Even in prison, Joseph is put in charge — of the other prisoners and of whatever work was done. Verse 23 says, “The keeper of the prison paid no attention to anything that was in Joseph’s charge, because the LORD was with him. And whatever he did, the LORD made it succeed.” 

John MacArthur notes that Joseph yet again “rose to a position of trust and authority and proved to be trustworthy enough not to need any oversight.”

In fulfillment of His covenant with Abraham, the LORD blessed Joseph and showed steadfast love for him. Yet right along with God’s steadfast love for Joseph came affliction: a storm of false accusations, loss, imprisonment, pain and suffering.

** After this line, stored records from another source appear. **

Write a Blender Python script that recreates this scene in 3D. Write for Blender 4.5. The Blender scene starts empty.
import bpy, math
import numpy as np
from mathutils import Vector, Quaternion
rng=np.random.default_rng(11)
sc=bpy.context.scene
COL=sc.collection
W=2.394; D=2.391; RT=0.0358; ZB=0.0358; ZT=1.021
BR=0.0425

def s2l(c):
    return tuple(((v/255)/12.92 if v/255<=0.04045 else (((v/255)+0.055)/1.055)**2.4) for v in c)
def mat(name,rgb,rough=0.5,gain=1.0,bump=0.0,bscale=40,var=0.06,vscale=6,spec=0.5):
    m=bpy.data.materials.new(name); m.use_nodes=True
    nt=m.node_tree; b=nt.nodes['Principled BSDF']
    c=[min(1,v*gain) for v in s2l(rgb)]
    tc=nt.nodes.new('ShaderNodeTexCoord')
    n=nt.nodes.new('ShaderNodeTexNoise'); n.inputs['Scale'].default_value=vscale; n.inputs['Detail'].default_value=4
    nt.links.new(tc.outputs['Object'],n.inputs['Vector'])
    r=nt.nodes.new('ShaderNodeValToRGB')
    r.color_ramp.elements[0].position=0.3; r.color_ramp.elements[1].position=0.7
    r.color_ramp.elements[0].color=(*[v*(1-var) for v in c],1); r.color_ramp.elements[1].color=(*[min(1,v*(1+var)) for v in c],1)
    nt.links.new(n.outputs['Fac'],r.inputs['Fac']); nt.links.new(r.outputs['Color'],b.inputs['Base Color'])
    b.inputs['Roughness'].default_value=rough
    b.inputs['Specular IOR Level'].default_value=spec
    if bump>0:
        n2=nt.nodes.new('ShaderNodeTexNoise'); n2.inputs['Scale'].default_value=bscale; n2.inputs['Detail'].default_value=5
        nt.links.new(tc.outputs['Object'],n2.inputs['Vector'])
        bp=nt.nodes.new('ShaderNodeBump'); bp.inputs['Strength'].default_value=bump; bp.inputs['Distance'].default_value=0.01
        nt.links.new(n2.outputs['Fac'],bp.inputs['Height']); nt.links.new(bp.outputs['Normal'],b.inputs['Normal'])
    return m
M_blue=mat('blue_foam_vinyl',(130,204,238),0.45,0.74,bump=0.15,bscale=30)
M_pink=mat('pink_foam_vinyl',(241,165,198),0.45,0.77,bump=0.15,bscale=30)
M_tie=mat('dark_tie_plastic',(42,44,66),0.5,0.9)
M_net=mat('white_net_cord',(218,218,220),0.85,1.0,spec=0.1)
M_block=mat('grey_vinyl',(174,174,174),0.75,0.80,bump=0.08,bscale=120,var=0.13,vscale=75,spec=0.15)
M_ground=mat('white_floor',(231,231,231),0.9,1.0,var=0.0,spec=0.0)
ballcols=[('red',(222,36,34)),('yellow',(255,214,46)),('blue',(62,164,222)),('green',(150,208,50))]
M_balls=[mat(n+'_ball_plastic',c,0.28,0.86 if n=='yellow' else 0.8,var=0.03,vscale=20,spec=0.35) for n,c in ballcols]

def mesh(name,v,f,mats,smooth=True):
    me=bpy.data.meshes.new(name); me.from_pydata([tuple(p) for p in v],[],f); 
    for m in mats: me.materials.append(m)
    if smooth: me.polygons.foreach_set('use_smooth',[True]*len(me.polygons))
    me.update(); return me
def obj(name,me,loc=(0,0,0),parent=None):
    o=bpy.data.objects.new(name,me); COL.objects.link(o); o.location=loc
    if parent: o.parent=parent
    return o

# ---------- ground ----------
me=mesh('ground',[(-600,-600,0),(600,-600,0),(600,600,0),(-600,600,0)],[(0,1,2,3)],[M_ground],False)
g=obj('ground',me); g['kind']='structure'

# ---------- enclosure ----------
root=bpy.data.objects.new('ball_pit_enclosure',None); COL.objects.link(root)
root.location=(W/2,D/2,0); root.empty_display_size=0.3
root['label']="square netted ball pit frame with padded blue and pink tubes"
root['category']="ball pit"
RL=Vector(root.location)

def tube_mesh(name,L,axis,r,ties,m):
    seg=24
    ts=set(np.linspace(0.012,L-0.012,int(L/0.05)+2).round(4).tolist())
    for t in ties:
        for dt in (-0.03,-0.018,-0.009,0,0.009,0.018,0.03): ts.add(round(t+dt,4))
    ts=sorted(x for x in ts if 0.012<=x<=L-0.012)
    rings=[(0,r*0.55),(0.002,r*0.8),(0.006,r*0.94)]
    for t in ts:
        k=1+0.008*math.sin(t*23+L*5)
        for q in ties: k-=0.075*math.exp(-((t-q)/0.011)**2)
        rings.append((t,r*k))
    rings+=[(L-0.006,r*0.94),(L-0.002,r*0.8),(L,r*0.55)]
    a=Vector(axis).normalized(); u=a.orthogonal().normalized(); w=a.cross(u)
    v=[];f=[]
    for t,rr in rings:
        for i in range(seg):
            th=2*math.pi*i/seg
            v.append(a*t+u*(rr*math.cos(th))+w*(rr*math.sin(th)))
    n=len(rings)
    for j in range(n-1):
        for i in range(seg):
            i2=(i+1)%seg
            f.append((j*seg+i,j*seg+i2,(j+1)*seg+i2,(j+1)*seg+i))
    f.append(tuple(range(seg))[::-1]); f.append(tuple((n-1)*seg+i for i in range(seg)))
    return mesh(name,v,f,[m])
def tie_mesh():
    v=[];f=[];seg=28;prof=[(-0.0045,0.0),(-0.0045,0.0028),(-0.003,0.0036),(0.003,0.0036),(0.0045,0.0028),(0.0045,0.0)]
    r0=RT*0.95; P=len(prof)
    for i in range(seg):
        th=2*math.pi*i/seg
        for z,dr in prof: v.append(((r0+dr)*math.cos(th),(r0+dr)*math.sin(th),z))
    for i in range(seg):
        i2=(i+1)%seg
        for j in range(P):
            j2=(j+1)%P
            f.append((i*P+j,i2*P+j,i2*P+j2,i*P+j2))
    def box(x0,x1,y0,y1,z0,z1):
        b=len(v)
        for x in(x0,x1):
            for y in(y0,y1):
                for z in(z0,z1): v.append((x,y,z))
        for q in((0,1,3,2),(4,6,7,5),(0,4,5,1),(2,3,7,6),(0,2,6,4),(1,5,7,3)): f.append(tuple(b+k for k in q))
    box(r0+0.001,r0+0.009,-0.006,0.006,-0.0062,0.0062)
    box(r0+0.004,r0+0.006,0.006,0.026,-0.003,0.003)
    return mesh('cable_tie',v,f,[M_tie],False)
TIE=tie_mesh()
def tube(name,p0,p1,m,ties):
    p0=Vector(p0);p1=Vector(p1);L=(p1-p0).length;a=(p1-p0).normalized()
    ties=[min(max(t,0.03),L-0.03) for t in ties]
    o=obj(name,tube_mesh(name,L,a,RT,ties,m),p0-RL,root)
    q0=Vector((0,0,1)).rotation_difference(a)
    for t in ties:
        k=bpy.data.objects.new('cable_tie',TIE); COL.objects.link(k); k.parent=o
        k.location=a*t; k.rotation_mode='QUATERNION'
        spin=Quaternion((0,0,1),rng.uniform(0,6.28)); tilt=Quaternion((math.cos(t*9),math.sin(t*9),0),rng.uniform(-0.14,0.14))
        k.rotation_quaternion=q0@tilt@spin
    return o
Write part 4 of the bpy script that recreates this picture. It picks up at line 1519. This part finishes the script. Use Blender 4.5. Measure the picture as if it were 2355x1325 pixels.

J.C. Ryle sums up the lesson for us so clearly:

“Let us mark well this lesson. If we are true Christians, we must not expect everything smooth in our journey to heaven. We must count it no strange thing, if we have to endure sicknesses, losses, bereavements, and disappointments, just like other men. Free pardon and full forgiveness, grace by the way and glory at the end—all this our Savior has promised to give. But He has never promised that we shall have no afflictions. He loves us too well to promise that. By affliction He teaches us many precious lessons, which without it we should never learn. By affliction He shows us our emptiness and weakness, draws us to the throne of grace, purifies our affections, weans us from this world, makes us long for heaven. In the resurrection morning we shall say, ‘it is good for me that I was afflicted.’ We shall thank God for every storm.”

Praise be to God for His steadfast love and for all the lessons we learn by affliction.